BRIEF. Could every line of the data be printed exactly as it reads?

INFORMATION SHOWN.
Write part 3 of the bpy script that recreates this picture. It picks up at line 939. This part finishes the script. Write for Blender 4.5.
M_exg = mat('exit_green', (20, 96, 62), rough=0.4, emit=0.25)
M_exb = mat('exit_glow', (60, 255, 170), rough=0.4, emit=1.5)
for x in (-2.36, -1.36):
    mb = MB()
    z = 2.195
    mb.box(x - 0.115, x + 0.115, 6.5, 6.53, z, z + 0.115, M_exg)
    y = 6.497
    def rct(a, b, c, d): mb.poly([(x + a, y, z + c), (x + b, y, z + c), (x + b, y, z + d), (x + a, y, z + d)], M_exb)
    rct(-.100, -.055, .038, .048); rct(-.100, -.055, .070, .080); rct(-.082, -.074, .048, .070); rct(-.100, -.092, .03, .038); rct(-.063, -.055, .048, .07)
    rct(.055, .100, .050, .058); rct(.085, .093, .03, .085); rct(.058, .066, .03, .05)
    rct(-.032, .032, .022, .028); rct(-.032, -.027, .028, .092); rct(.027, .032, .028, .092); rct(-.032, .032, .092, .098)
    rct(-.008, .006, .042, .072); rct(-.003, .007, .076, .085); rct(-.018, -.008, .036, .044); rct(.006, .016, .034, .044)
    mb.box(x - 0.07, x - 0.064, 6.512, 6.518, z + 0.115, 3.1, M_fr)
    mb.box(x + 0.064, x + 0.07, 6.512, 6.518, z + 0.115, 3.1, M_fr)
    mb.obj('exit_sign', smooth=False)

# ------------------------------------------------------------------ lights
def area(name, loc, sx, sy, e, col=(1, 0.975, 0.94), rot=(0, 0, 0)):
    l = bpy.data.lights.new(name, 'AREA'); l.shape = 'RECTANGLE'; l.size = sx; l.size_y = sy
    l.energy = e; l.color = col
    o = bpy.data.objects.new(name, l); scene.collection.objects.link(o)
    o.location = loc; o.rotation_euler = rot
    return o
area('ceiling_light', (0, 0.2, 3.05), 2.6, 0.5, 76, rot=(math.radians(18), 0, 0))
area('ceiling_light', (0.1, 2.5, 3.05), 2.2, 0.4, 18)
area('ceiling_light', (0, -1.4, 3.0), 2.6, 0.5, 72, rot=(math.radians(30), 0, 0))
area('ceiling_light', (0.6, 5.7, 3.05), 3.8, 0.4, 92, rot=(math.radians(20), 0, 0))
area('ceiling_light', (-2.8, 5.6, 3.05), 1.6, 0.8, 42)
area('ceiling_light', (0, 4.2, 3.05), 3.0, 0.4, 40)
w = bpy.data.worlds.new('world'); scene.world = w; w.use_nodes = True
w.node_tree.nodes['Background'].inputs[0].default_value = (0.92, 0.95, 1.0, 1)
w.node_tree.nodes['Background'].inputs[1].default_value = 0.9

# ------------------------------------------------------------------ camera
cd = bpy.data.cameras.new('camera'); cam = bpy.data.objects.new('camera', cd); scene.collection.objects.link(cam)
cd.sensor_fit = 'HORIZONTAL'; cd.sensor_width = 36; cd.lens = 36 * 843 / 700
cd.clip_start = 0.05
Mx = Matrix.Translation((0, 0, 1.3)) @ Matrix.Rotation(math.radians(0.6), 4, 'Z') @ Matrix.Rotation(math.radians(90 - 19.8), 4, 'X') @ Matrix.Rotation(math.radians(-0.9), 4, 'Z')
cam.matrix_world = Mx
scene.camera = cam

TASK RESPONSE.
Write part 3 of the bpy script that recreates this picture. It picks up at line 939. This part finishes the script. Write for Blender 4.5.
M_exg = mat('exit_green', (20, 96, 62), rough=0.4, emit=0.25)
M_exb = mat('exit_glow', (60, 255, 170), rough=0.4, emit=1.5)
for x in (-2.36, -1.36):
    mb = MB()
    z = 2.195
    mb.box(x - 0.115, x + 0.115, 6.5, 6.53, z, z + 0.115, M_exg)
    y = 6.497
    def rct(a, b, c, d): mb.poly([(x + a, y, z + c), (x + b, y, z + c), (x + b, y, z + d), (x + a, y, z + d)], M_exb)
    rct(-.100, -.055, .038, .048); rct(-.100, -.055, .070, .080); rct(-.082, -.074, .048, .070); rct(-.100, -.092, .03, .038); rct(-.063, -.055, .048, .07)
    rct(.055, .100, .050, .058); rct(.085, .093, .03, .085); rct(.058, .066, .03, .05)
    rct(-.032, .032, .022, .028); rct(-.032, -.027, .028, .092); rct(.027, .032, .028, .092); rct(-.032, .032, .092, .098)
    rct(-.008, .006, .042, .072); rct(-.003, .007, .076, .085); rct(-.018, -.008, .036, .044); rct(.006, .016, .034, .044)
    mb.box(x - 0.07, x - 0.064, 6.512, 6.518, z + 0.115, 3.1, M_fr)
    mb.box(x + 0.064, x + 0.07, 6.512, 6.518, z + 0.115, 3.1, M_fr)
    mb.obj('exit_sign', smooth=False)

# ------------------------------------------------------------------ lights
def area(name, loc, sx, sy, e, col=(1, 0.975, 0.94), rot=(0, 0, 0)):
    l = bpy.data.lights.new(name, 'AREA'); l.shape = 'RECTANGLE'; l.size = sx; l.size_y = sy
    l.energy = e; l.color = col
    o = bpy.data.objects.new(name, l); scene.collection.objects.link(o)
    o.location = loc; o.rotation_euler = rot
    return o
area('ceiling_light', (0, 0.2, 3.05), 2.6, 0.5, 76, rot=(math.radians(18), 0, 0))
area('ceiling_light', (0.1, 2.5, 3.05), 2.2, 0.4, 18)
area('ceiling_light', (0, -1.4, 3.0), 2.6, 0.5, 72, rot=(math.radians(30), 0, 0))
area('ceiling_light', (0.6, 5.7, 3.05), 3.8, 0.4, 92, rot=(math.radians(20), 0, 0))
area('ceiling_light', (-2.8, 5.6, 3.05), 1.6, 0.8, 42)
area('ceiling_light', (0, 4.2, 3.05), 3.0, 0.4, 40)
w = bpy.data.worlds.new('world'); scene.world = w; w.use_nodes = True
w.node_tree.nodes['Background'].inputs[0].default_value = (0.92, 0.95, 1.0, 1)
w.node_tree.nodes['Background'].inputs[1].default_value = 0.9

# ------------------------------------------------------------------ camera
cd = bpy.data.cameras.new('camera'); cam = bpy.data.objects.new('camera', cd); scene.collection.objects.link(cam)
cd.sensor_fit = 'HORIZONTAL'; cd.sensor_width = 36; cd.lens = 36 * 843 / 700
cd.clip_start = 0.05
Mx = Matrix.Translation((0, 0, 1.3)) @ Matrix.Rotation(math.radians(0.6), 4, 'Z') @ Matrix.Rotation(math.radians(90 - 19.8), 4, 'X') @ Matrix.Rotation(math.radians(-0.9), 4, 'Z')
cam.matrix_world = Mx
scene.camera = cam